31 Ocak 2007 Çarşamba

chuju ve Hayvan Dostları

Yok lan sizden bahsetmicem a.k. Eheuheu... Gerçekten hayvan olan dostlarımdan bahsedecem. Bu chuju günlerden birgün köydeykene, trekking tadına girmek istedi. Aldı yanına ekmek ve peynir (bahçelerde nasıl olsa bi sürü domates, salatalık, biber var taze taze. Ohh mis...) koyuldu yola. Yerlilerin Keten Pınarı, sömürgecilerin ise Cotton Pioneer ismini verdiği yere gitmekti amacı. Gerçi her seferinde kaybolup en azından 3-5 km. fazladan yürümek zorunda kalıyordu ama olsundu. Keten Pınarı, bir adet çeşme ve sesi, bir adet çınar ve hışırtısı, bolca çiçek, çimen, guş, gelebenk, şakayık çiçenkleri ve aşağıda dere manzarası olan bir yerdir. Gerçi dereyi görmek için façaları sıvamanız gerekiyor. Zira dikenli mikenli zikenli bir makiden geçip ancak öyle görebiliyorsunuz dereyi. O yüzden de dere manzarasını zihninizden silebilirsiniz. Ne kaldı şimdi zihninizde? Hiçbi şey di mi? Aferin... :D
Neyse patikadan gidiyorum (otoban kalabalık diye :P )... Bir çağrı geldi, makilerin arasından. Allah Allah diyorum, bu ormanda da hiç tanıdığım yok ama... Acaba kurt mu çağırıyor yoksam, ben de Gırmızı Kondomlu Chuju... Ekük ekük... (Beynini yeni açan arkadaşlar için tekrar söyleyeyim, kaplumbağalar konuşamaz, bağıramaz, geğiremez ve osuramaz... Tamamen telepatik bi çağrı yaptı arkadaş...)
Neyse daldım ben makilerin arasına, bir baktım ki ortasında bir boşluk var, biri kazı çalışması yapmış, define aradı heralde dedim. Çukur 1 metre derinliğinde, 3 metre çapındaydı. Çukurun dibinde de bir adet kaplumbağa (bkz. Tosbağagillerden Faruk. Eheuheu...). Yalnız Faruk nedense sırtüstü uzanmış ve gökyüzünü izliyordu. Çok romantik bir kaplumbağaydı kendileri. Kimileri de çok kinci olur bunların: Kinci Kaplumbağalar... Ekük ekük... Neyse baktım Faruk çırpınıyor, romantizmden. Ya da romatizmadan... Kan beynine dolmuş tosbağanın, kafa olmuş davul inanır mısınız? Ben bile inanmadım zaten, sittiredin siz de inanmayın. Ama hayvan iyi çırpınıyordu cidden, yani öyle çırpınırken bir anda ters çevirseniz patinaj çekecek; o derece yani.
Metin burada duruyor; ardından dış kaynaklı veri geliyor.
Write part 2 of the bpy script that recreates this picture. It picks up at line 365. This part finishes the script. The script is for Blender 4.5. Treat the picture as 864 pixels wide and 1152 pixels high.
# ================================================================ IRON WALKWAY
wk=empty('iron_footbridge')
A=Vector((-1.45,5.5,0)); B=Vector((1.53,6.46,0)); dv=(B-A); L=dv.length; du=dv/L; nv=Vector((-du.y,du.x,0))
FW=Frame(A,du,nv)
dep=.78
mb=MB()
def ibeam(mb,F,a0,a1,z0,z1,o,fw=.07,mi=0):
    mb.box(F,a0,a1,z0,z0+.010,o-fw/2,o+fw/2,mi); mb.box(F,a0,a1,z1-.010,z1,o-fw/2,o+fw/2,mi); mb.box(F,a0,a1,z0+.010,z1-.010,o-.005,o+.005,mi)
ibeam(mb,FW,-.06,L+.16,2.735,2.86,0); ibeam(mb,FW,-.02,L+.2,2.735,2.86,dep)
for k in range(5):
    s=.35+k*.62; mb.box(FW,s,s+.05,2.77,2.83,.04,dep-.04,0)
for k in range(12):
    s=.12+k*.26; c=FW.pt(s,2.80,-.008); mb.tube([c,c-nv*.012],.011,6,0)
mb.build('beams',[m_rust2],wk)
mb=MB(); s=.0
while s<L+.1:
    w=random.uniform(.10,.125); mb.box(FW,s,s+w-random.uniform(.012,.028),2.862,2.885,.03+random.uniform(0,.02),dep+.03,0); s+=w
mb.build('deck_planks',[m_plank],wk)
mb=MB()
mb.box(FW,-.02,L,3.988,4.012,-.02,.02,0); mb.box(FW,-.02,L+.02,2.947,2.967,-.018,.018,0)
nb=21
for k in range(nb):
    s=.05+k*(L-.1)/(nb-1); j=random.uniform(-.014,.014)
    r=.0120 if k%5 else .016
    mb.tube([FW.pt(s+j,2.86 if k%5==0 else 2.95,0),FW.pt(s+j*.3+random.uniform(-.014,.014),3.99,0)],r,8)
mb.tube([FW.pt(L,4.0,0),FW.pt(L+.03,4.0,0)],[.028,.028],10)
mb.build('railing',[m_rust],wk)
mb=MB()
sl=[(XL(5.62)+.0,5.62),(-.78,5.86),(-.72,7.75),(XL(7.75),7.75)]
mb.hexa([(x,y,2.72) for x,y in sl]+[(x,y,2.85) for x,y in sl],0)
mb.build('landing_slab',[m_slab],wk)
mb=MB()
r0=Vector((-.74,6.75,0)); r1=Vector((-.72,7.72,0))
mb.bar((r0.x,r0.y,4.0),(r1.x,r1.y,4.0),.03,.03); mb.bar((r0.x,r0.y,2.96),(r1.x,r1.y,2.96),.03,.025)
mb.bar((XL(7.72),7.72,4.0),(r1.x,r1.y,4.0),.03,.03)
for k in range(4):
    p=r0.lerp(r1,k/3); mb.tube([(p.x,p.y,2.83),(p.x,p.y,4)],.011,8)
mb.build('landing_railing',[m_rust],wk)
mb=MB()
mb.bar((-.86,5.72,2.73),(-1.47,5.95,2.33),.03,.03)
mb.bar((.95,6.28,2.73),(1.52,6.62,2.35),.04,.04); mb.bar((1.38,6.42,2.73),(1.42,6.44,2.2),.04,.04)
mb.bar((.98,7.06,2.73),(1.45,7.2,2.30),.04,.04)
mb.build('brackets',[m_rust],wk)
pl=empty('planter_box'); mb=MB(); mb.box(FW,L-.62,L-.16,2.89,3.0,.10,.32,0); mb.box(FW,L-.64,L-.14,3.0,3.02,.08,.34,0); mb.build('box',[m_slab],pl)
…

Velhasıl kelam, aldım Faruğu, ters çevirdim. Yani düz çevirdim. Off... Yani kısacası, Faruğun ayakları yere bastı sonunda. O da anladı hayal aleminde gezinmenin, romantizmin bir fayda getirmeyeceğini. Aldım götürdüm çeşme başına, başını çarpa çarpa parçaladım ve ateşte bir güzel yedim Faruğu...
Şaka lan şaka, yemedim, yalnızca kafasını parçaladım.
Offf... Bitiremicem ben galiba bu hikayeyi. Kumruya nasıl geçecem lan ben?!
Faruğu çukurdan çıkarıp otların arasına bıraktım, şöyle bir dönüp baktı lan hayvan. Valla bak. Sonra sis bombası atıp ortadan kayboldu.
Daha doğrusu o öyle sandı. Sis dağılırken bi baktım daha 50 cm. ilerleyebilmiş angut hayvan.
Neyse, Kumru Yavrucuk olayını daha sonra anlatırım. Ona da girersem çıkamam şimdi...

Not: Gerçek bir olaya dayanmaktadır (valla bak, yemin ederim), koruma amaçlı olarak kişi ve kaplumbağa isimleri değiştirilmiştir (yalan a.k.)... :D

Not 2: Bir ara bir scanner tarayıcısı (ehueheu) bulayım da resimler ekleyeyim kimi yazılarıma yahu. Vardı Keten Pınarı'nın bi sürü resmi bende.